建設業の許可要件
経営業務の管理責任者
建設業の許可を受けるには、建設業法第7条に規定する4つの「許可要件」を備えていることと同法8条の「欠格要件」に該当しないことが必要です。
適正な建設業の経営のためには、建設業の経営業務について一定期間の経験を有した者が最低でも1人は必要であるとの判断に基づいて、この要件が定められています。
法人の場合には常勤の役員のうちの1人が、個人の場合には、本人、または支配人のうちの1人が次のいずれかに該当することが必要です。
- 経営業務の管理責任者の設置要件
- 建設業で5年以上経営業務の管理責任者としての経験を有する者であること
- 建設業で5年以上経営業務の管理責任者に準ずる地位にある者として経営業務を管理した経験を有する者であること
- 建設業で6年以上経営業務の管理責任者に準ずる地位にある者として経営業務の管理責任者を補佐する業務に従事した経験を有する者であること
- 建設業で2年以上役員等としての経験を有し5年以上役員等または役員等に次ぐ職制上の地位にある者としての経験を有する者
- 常勤役員などを直接に補佐する者として当該建設業者または建設業を営む者において「財務管理の業務経験」「労務管理の業務経験」「運営業務の業務経験」について、5年以上の経験を有する者をそれぞれ置くこと
- 5年以上の役員などとしての経験を有して建設業に関して2年以上役員などとしての経験を有する者
- 建設業の法人の役員とは、次の者のことです。
- 株式会社又は有限会社の取締役
- 指名委員会等設置会社の執行役
- 持分会社の業務を執行する社員
- 法人格のある各種の組合等の理事
専任技術者
建設工事の請負契約の適正な締結、履行を確保するために許可を受けようとする建設業に係る建設工事についての専門的知識が必要になります。
見積、入札や請負契約締結などの建設業の営業は各営業所で行われることから、営業所ごとに許可を受けようとする建設業に関して、一定の資格または経験を有した者(専任技術者)を設置することが必要になります。
- 一般建設業の許可を受ける場合の専任技術者の要件
- 指定学科修了者で高卒後5年以上、もしくは大卒・短大卒・高専卒後3年以上の実務の経験を有する者
- 許可を受けようとする建設業に係る建設工事に関して、10年以上実務の経験を有する者
- 国家資格者
- ※実務経験の場合、専門学校・大学院は、原則ひとつ下の学歴で判断されます。

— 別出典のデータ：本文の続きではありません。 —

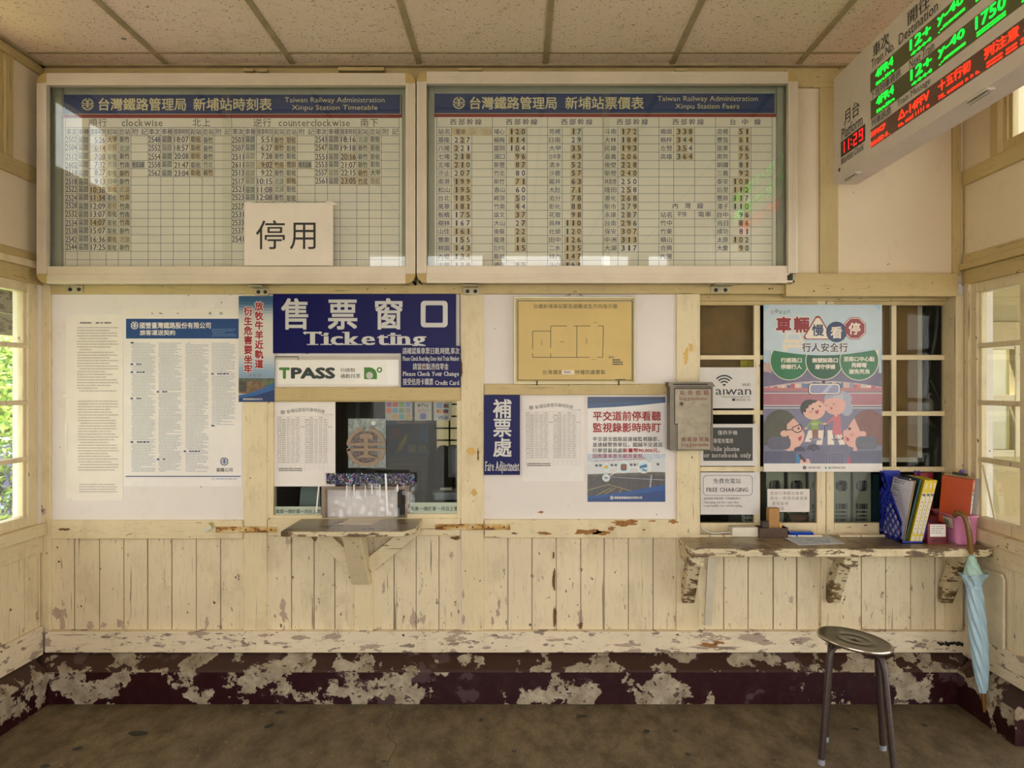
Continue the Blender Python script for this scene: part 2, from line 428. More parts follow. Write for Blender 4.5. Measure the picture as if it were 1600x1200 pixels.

(一部の専門学校では学科により短大卒認定とされる場合があります)
経営業務管理責任者と専任技術者が同一人物の場合
建設業の許可で、経営業務管理責任者と専任技術者が同一人物であっても問題はありません。ただし、下記の条件が必要になります。
- 経営業務管理責任者と専任技術者が同一人物の場合は、次の2つの条件を満たす必要があります。
- 同一の営業所(支店など)に常勤していること
- 経営業務管理責任者としての要件と専任技術者としての要件を両方満たしていること
1つ目の要件である「同一の営業所(支店など)に常勤であること」とは、経営業務管理責任者も専任技術者も、同じ営業所に常勤で働いている必要があるということです。
本社で経営業務管理責任者をしている者が、別の場所にある営業所(支店など)で専任技術者を兼任することはできません。
2つ目の要件である「経営業務管理責任者としての要件と専任技術者としての要件を両方満たしていること」とは、経営業務管理責任者の要件と専任技術者の要件を両方満たしている必要があるということです。
経営業務管理責任者の要件は、建設業に関して5年以上経営業務の管理責任者としての経験を有する者、または建設業に関し5年以上経営業務の管理責任者に準ずる地位にある者として経営業務を管理した経験を有する者となっています。
専任技術者の要件は、建設業に関する専門的な知識や技能を有する者として、建設業法施行令別表第一の表の各項に掲げる建設工事の種類に応じて、学歴、実務経験等の要件を満たす者です。
これらの条件を満たしていれば、経営業務管理責任者と専任技術者は同一人物でも問題なく兼務することができます。
経営業務管理責任者と専任技術者が出向者の場合
出向者であっても許可をとることはできます。
出向元と出向先との間で、出向契約が締結されていて出向を書面で証明できることが必要になります。
出向契約書や出向の覚書が必要になります。
この場合、出向元の経管や専任技術者になることは、できません。